■ **GIVEN INFORMATION**
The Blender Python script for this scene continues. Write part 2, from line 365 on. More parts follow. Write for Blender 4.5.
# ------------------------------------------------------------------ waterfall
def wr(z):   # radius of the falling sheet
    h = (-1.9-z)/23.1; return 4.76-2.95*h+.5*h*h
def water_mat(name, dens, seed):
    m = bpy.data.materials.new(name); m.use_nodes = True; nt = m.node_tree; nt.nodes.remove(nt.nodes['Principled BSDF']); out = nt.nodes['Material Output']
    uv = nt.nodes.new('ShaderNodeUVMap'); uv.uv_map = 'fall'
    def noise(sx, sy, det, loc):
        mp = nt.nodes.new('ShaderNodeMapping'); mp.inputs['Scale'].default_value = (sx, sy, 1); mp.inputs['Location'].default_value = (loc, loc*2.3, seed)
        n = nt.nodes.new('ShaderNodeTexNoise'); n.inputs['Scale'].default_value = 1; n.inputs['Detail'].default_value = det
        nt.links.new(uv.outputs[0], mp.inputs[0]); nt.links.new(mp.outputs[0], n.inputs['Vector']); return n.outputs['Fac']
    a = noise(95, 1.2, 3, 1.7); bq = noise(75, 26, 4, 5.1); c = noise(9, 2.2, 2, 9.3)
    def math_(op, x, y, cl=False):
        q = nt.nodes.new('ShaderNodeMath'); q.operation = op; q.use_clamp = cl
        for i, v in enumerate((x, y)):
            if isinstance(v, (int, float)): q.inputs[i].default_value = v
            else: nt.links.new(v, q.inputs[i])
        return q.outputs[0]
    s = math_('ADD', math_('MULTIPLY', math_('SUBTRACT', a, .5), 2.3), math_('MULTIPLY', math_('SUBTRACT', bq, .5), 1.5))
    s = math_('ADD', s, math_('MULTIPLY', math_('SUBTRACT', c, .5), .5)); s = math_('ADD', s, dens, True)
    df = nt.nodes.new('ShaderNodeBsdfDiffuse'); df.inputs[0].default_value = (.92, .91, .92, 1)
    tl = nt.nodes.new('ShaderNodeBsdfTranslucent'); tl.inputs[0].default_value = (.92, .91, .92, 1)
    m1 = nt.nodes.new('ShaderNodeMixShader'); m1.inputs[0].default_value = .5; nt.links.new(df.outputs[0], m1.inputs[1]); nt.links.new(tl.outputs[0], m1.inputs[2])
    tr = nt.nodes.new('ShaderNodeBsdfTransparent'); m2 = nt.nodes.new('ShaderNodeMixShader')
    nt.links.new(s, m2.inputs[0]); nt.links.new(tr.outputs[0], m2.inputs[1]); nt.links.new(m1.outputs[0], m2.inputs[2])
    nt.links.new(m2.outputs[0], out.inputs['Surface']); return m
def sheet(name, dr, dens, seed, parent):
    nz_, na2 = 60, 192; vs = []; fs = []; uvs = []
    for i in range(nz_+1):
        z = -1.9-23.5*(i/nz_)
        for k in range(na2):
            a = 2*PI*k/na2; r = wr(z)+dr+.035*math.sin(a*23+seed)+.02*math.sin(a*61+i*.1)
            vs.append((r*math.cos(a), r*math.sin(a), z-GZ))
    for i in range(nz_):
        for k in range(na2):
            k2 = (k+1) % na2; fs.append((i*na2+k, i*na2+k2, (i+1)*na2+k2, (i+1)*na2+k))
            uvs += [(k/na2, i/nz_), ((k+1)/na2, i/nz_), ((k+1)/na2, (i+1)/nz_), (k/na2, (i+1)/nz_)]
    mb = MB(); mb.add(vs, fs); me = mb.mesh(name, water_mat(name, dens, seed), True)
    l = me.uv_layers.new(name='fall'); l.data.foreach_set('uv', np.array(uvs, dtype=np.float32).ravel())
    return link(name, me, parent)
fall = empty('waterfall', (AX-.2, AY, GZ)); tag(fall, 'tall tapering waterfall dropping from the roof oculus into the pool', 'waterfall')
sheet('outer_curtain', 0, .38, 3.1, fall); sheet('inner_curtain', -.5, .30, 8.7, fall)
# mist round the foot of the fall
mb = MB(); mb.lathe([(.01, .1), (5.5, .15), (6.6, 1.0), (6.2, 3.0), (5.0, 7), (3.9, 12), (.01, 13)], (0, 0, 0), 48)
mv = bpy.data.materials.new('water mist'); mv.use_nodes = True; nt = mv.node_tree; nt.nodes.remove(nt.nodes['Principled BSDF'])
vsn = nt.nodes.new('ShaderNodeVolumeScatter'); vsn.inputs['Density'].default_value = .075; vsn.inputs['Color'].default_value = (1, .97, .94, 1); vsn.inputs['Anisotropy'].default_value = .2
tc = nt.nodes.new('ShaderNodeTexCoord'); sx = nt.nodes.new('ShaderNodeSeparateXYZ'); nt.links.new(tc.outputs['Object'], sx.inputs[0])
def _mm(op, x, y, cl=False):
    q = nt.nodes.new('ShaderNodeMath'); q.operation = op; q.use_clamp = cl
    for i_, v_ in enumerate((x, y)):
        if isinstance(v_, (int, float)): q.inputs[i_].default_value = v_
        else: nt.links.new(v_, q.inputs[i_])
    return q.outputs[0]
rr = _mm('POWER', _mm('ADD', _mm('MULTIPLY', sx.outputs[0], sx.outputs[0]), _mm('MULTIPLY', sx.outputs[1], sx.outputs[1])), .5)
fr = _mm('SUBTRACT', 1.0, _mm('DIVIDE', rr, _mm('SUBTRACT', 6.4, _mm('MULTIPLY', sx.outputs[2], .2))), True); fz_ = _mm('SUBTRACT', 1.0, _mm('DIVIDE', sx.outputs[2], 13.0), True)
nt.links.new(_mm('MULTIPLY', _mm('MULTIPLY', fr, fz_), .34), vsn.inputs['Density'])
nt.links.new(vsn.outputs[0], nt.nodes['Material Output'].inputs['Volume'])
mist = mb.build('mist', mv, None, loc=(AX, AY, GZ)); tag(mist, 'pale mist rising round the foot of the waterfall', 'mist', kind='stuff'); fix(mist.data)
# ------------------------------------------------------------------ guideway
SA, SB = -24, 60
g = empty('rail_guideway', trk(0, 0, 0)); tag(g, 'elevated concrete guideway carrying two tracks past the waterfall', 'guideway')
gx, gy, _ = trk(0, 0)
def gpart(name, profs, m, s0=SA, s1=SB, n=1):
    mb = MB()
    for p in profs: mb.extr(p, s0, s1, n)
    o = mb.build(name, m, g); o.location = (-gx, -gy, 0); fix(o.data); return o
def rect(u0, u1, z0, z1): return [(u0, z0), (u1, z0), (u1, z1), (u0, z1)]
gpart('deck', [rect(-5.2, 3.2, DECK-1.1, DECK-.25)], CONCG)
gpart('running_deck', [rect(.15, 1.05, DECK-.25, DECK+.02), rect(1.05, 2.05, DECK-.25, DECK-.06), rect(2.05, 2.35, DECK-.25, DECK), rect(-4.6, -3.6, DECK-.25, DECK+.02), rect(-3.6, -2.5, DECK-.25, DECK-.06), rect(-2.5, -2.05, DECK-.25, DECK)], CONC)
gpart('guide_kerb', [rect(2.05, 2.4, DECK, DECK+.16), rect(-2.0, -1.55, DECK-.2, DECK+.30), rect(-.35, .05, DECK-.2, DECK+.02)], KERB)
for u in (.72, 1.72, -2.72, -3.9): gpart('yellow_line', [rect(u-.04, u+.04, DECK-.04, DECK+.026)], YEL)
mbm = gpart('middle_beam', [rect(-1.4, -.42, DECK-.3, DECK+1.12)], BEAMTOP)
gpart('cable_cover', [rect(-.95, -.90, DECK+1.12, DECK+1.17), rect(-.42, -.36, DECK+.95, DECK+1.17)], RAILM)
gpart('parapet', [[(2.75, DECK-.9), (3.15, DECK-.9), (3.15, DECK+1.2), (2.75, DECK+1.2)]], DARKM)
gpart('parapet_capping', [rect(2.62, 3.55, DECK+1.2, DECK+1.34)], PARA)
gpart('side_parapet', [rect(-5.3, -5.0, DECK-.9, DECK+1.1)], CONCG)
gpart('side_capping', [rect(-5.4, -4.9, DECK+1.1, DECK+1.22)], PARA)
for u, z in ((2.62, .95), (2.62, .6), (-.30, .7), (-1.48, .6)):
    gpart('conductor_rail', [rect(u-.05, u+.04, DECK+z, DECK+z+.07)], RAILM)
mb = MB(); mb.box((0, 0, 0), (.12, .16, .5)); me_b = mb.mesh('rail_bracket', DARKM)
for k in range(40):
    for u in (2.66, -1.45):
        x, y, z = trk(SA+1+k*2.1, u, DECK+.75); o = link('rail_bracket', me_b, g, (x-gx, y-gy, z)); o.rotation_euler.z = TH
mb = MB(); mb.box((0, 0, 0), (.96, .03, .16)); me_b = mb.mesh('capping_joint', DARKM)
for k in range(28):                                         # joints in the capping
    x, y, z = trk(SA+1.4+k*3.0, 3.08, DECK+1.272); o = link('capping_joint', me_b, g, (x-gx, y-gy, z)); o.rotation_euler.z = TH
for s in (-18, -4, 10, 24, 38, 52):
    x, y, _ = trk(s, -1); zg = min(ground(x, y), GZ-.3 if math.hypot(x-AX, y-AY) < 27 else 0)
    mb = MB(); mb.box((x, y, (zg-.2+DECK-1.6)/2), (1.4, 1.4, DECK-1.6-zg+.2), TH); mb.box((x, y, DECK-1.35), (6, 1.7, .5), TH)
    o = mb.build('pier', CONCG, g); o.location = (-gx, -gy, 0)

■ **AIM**
Where a line above contains the word "from", copy that line.

■ **SOLUTION TO THIS TASK**
The Blender Python script for this scene continues. Write part 2, from line 365 on. More parts follow. Write for Blender 4.5.
fall = empty('waterfall', (AX-.2, AY, GZ)); tag(fall, 'tall tapering waterfall dropping from the roof oculus into the pool', 'waterfall')